● What is needed
Quote the data below in full, please, without altering anything.

■ ■ ■ ■ ■ ■ ■

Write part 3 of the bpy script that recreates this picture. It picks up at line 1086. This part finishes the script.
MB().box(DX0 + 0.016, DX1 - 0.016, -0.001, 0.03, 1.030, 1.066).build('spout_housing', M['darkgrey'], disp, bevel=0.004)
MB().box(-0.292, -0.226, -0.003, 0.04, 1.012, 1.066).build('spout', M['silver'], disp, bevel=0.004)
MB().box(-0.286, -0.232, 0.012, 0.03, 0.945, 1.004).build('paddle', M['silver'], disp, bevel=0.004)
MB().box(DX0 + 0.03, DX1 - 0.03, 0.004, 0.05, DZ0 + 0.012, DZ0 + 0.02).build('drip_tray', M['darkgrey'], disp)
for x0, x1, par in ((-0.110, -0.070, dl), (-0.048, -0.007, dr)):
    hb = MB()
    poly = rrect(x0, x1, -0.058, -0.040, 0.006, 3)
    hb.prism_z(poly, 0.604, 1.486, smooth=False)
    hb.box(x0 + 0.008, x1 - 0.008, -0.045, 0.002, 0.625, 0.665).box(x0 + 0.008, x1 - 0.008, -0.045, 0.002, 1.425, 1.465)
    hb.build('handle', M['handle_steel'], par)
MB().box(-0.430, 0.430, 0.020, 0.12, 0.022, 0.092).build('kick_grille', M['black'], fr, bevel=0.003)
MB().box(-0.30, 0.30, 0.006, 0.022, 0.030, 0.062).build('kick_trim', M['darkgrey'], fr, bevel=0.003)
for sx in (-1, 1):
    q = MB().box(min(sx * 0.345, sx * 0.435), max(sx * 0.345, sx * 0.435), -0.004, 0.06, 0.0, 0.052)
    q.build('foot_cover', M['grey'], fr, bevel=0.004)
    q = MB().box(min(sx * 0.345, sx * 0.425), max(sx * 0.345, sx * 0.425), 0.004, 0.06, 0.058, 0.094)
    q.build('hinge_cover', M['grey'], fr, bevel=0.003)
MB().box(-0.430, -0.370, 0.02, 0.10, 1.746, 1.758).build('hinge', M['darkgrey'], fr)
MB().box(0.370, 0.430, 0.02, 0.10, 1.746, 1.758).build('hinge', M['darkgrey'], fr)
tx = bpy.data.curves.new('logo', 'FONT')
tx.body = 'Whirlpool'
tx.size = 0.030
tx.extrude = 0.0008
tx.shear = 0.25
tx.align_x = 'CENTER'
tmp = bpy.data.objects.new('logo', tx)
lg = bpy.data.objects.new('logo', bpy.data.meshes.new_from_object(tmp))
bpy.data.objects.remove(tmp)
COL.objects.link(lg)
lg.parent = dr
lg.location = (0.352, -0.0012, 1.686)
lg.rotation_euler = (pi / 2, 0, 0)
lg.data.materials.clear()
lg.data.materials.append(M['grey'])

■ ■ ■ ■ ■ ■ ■

● Reply to the exercise
Write part 3 of the bpy script that recreates this picture. It picks up at line 1086. This part finishes the script.
MB().box(DX0 + 0.016, DX1 - 0.016, -0.001, 0.03, 1.030, 1.066).build('spout_housing', M['darkgrey'], disp, bevel=0.004)
MB().box(-0.292, -0.226, -0.003, 0.04, 1.012, 1.066).build('spout', M['silver'], disp, bevel=0.004)
MB().box(-0.286, -0.232, 0.012, 0.03, 0.945, 1.004).build('paddle', M['silver'], disp, bevel=0.004)
MB().box(DX0 + 0.03, DX1 - 0.03, 0.004, 0.05, DZ0 + 0.012, DZ0 + 0.02).build('drip_tray', M['darkgrey'], disp)
for x0, x1, par in ((-0.110, -0.070, dl), (-0.048, -0.007, dr)):
    hb = MB()
    poly = rrect(x0, x1, -0.058, -0.040, 0.006, 3)
    hb.prism_z(poly, 0.604, 1.486, smooth=False)
    hb.box(x0 + 0.008, x1 - 0.008, -0.045, 0.002, 0.625, 0.665).box(x0 + 0.008, x1 - 0.008, -0.045, 0.002, 1.425, 1.465)
    hb.build('handle', M['handle_steel'], par)
MB().box(-0.430, 0.430, 0.020, 0.12, 0.022, 0.092).build('kick_grille', M['black'], fr, bevel=0.003)
MB().box(-0.30, 0.30, 0.006, 0.022, 0.030, 0.062).build('kick_trim', M['darkgrey'], fr, bevel=0.003)
for sx in (-1, 1):
    q = MB().box(min(sx * 0.345, sx * 0.435), max(sx * 0.345, sx * 0.435), -0.004, 0.06, 0.0, 0.052)
    q.build('foot_cover', M['grey'], fr, bevel=0.004)
    q = MB().box(min(sx * 0.345, sx * 0.425), max(sx * 0.345, sx * 0.425), 0.004, 0.06, 0.058, 0.094)
    q.build('hinge_cover', M['grey'], fr, bevel=0.003)
MB().box(-0.430, -0.370, 0.02, 0.10, 1.746, 1.758).build('hinge', M['darkgrey'], fr)
MB().box(0.370, 0.430, 0.02, 0.10, 1.746, 1.758).build('hinge', M['darkgrey'], fr)
tx = bpy.data.curves.new('logo', 'FONT')
tx.body = 'Whirlpool'
tx.size = 0.030
tx.extrude = 0.0008
tx.shear = 0.25
tx.align_x = 'CENTER'
tmp = bpy.data.objects.new('logo', tx)
lg = bpy.data.objects.new('logo', bpy.data.meshes.new_from_object(tmp))
bpy.data.objects.remove(tmp)
COL.objects.link(lg)
lg.parent = dr
lg.location = (0.352, -0.0012, 1.686)
lg.rotation_euler = (pi / 2, 0, 0)
lg.data.materials.clear()
lg.data.materials.append(M['grey'])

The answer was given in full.